Friday, July 25, 2008

A BEEP from the bedroom...

Fuck XP. I'm quite sure also fuck Vista. Fuck Microsoft. Fuck the stupidity. Fuck defaults. Fuck all of it.

I'm not an anti-Microsoft guy by nature. I use both of their last two OS's and I make a living coding for their spreadsheet offering...

But why??.. Why is it not intuitive to these fucktards, that if a computer is left unattended mid-session, there is a big cream cake with a cherry on top motherfucking chance that I don't want the OS to indiscriminately kill all processes and reboot in the name of updating XP whilst I sit in another room browsing Facebook on my laptop before later going back in there to finish sequencing drums for my little acoustic number.

True, I don't use this OS much anymore. It's probably a good 4-5 patch Tuesdays behind. Don't care. I sit behind a router and use Firefox. Most crap you claim to protect me against won't befall me. I don't even give a shit if the thing wants to download and install the updates without consulting me. Not in the slightest, but to then forcefully reboot without asking me, whilst i'm not even there, with no regard whatsoever for what might be running and what may or may not be saved??

I just got through recommending a friend of mine buys a Mac. I don't know nearly enough about them to really be in a position to do that, but I have to assume and am sure I assume rightly that never in a million years will Leopard EVER reboot in my absence. Go on. Tell me i'm wrong.

There may be a way to stop this from happening, but, people, a newsflash - people don't reconfigure their machines. Most people don't go near the control panel. Which group of people would be perhaps the least likely to do this? I'd say musicians. Maybe because it fits what just happened to me perfectly, but if there was ever an example of a group of people that just need the computer to do a few things really well rather than thousands of things in a mediocre fashion with constant time sinking, productivity killing and art destroying, this is it.

I am not happy.

I now return to shut down Ubuntu, boot back into XP and see if Ableton Live has any good recovery mechanism.

Microsoft and Windows take note - this is the worst thing you have done to me in quite some time, and it will not be quickly forgotten. Your marketshare along with the hardware manufacturers you tie yourselves to IS SHIFTING and it's caused by situations exactly like this one. Fix your fucking user experience, Microsoft.

The Aftermath

What happened next? Mostly good things.

- Live has the most incredible recovery I've ever seen. The most recent edit to my pattern was restored without more than having to click "Yes". This means in fact I didn't lose anything at all.

- I realised that I vaguely recall being forced to turn auto update on due to the questionable (please note I said questioinable) legality of my XP installation.

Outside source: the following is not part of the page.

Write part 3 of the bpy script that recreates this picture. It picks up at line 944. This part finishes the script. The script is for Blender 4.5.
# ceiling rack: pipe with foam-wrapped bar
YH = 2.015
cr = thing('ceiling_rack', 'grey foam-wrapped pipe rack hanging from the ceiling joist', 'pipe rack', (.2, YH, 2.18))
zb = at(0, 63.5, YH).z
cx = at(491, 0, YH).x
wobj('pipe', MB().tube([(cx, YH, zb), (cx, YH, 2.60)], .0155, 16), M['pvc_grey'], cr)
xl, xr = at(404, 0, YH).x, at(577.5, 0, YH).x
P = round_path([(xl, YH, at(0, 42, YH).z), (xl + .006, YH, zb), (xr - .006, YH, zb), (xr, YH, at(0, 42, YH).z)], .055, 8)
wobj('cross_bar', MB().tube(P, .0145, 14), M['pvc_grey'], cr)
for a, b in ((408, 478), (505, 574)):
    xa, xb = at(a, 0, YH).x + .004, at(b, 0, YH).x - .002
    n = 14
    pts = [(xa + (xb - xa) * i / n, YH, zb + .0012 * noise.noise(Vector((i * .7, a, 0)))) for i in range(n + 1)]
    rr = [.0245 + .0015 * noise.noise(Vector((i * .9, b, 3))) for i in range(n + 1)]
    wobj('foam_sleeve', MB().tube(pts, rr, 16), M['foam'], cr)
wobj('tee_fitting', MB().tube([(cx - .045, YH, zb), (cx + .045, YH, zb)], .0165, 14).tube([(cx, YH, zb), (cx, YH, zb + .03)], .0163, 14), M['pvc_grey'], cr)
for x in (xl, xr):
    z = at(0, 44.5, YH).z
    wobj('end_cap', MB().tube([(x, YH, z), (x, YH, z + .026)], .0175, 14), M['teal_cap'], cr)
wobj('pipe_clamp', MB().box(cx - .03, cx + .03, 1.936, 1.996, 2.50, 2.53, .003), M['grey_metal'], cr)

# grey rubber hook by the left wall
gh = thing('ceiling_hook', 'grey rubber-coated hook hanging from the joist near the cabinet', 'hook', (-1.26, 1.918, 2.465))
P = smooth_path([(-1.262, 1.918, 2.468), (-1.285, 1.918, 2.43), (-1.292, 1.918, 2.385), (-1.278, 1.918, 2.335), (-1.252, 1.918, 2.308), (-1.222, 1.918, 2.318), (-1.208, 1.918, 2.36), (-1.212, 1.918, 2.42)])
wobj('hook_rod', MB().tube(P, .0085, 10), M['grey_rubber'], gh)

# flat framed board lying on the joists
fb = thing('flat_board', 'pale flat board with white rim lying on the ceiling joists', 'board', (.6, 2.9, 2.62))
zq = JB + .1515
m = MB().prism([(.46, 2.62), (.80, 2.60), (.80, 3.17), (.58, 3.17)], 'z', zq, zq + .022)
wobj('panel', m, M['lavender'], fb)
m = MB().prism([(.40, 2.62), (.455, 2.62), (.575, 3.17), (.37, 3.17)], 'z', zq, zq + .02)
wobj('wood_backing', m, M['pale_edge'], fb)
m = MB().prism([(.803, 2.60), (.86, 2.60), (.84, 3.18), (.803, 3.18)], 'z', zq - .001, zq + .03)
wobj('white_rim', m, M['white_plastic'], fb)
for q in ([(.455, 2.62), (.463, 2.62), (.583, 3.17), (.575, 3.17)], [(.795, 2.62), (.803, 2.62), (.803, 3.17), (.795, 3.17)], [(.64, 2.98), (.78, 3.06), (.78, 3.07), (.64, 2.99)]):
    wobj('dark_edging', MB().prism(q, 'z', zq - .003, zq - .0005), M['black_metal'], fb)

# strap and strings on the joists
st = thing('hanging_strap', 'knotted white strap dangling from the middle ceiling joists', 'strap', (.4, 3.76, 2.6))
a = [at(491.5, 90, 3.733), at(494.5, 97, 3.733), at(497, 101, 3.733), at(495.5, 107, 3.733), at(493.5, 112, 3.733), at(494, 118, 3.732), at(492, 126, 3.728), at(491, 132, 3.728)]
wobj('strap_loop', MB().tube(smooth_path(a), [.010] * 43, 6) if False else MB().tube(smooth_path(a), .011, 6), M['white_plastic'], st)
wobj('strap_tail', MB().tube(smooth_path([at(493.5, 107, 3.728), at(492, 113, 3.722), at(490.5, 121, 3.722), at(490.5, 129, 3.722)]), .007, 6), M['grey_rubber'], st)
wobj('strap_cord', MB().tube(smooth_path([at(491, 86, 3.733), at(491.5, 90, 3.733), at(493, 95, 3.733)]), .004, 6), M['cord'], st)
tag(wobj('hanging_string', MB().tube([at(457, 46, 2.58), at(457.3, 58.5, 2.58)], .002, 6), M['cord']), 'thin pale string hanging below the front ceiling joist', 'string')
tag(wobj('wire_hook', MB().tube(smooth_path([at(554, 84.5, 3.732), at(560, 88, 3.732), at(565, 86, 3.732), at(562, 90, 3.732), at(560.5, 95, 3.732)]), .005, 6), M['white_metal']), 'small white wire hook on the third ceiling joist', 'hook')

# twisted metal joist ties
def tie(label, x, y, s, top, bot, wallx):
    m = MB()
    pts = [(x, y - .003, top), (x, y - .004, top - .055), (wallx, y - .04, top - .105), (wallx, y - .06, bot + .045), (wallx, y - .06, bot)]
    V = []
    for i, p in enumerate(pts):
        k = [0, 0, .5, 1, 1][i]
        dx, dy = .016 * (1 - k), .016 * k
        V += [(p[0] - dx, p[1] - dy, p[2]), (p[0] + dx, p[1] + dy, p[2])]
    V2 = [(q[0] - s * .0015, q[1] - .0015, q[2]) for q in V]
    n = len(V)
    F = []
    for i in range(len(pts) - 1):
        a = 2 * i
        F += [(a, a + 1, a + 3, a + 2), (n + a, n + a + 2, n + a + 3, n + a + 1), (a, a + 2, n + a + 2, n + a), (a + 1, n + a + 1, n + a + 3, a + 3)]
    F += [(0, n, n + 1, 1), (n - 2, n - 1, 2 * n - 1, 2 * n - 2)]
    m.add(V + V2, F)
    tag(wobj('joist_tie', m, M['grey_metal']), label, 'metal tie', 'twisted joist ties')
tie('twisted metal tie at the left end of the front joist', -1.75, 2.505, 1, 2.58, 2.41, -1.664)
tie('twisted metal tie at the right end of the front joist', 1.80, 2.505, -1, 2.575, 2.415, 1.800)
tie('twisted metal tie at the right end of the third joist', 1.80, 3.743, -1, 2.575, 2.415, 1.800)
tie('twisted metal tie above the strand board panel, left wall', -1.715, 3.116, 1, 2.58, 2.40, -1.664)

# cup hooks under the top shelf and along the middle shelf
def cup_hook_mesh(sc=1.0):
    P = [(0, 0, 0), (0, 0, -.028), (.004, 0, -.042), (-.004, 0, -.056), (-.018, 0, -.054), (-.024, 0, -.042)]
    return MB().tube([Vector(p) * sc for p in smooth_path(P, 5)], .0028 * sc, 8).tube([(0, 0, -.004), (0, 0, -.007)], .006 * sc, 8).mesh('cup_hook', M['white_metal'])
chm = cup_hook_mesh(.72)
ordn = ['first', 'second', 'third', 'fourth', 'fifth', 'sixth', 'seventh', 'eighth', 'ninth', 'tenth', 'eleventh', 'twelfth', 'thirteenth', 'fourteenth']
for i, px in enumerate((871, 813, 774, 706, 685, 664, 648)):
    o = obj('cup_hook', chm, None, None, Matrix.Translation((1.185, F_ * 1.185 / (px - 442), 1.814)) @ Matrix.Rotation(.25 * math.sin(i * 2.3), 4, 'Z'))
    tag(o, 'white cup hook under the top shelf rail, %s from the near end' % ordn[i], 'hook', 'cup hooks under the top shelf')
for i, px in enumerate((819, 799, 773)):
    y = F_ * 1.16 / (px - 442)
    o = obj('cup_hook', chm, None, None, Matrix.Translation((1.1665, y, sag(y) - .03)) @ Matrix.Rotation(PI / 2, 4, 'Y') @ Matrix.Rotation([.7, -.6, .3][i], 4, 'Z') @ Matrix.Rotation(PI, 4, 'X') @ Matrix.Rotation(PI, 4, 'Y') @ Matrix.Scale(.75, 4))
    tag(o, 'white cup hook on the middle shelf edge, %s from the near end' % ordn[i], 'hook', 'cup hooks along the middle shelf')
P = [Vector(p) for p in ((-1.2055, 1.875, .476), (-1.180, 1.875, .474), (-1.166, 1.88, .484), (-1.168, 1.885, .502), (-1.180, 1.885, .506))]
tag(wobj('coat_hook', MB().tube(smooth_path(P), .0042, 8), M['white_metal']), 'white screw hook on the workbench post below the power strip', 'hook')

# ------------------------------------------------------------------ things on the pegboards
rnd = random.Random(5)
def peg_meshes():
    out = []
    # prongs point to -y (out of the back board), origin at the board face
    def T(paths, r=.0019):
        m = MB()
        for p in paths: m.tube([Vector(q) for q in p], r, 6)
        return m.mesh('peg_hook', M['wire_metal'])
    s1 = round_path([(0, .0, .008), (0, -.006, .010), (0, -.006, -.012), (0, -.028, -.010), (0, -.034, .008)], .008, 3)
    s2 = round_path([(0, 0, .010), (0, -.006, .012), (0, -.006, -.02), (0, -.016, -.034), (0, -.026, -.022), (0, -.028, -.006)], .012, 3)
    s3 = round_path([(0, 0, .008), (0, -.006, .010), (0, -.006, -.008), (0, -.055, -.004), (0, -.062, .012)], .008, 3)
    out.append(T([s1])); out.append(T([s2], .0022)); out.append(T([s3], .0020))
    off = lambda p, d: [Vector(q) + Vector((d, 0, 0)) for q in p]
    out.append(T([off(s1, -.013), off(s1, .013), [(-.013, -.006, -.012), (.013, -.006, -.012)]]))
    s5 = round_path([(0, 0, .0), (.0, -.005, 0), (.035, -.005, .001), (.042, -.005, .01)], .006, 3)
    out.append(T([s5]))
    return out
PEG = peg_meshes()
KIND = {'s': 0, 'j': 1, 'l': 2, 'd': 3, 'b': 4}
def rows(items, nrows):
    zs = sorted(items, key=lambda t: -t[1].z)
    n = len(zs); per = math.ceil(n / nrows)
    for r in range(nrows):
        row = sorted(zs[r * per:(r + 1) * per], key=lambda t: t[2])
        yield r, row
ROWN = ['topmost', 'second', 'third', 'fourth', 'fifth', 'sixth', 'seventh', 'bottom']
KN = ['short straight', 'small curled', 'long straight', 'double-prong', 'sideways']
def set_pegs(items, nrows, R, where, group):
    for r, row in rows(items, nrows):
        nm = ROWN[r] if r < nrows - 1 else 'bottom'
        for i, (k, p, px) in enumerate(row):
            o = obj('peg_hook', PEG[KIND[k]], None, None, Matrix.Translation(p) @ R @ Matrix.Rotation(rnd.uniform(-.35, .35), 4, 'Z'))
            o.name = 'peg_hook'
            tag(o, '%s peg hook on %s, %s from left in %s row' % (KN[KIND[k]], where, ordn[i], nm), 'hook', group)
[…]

This move was Microsoft's way to facilitate full control over pirate copies. Forcing auto update means the "Windows Genuine Advantage" application is installed and updated as mandatory, so on whatever whim of the week they can decide to lock up illegal XP or let it roll. From what I hear they do pretty much let it roll, which I've never quite understood. I have no real excuse or complaint here, other than I still don't see the necessity of a forced (when unattended) reboot after such updates. This would similarly effect legal users who decided to do the MS recommended thing, and turn auto update on.

- I've getting caught out not saving my work a lot recently and this was no exception. I have lost hours of work at my real job and whilst in that arena the redo is always quicker than the original that gets lost, it's still frustrating. What stops me from hitting Ctrl-S every now and then? Simple. Lack of versioning. To a normal person saving means saving. To me it means overwriting the last working/good version. I will work for hours safe in the knowledge that I can restore my previous version. At some point the new version becomes the new working/good version, and then I will save it. It's the bad things that happen somewhere in the middle that cause the problems. In real development scenarios there are large systems to take care of this, but in my adhoc environments, be they music or VBA code, I just don't think they're out there. Am I wrong? The easiest solution is to use Save As and increment, but that can get messy, and in audio, it can get expensive on disk space and time consuming having to rewrite large waves. At work it's annoying because writing a fresh file with Save As takes a lot longer than updating the existing one, particularly over a less than stellar network. These aren't big problems, but problems nonetheless.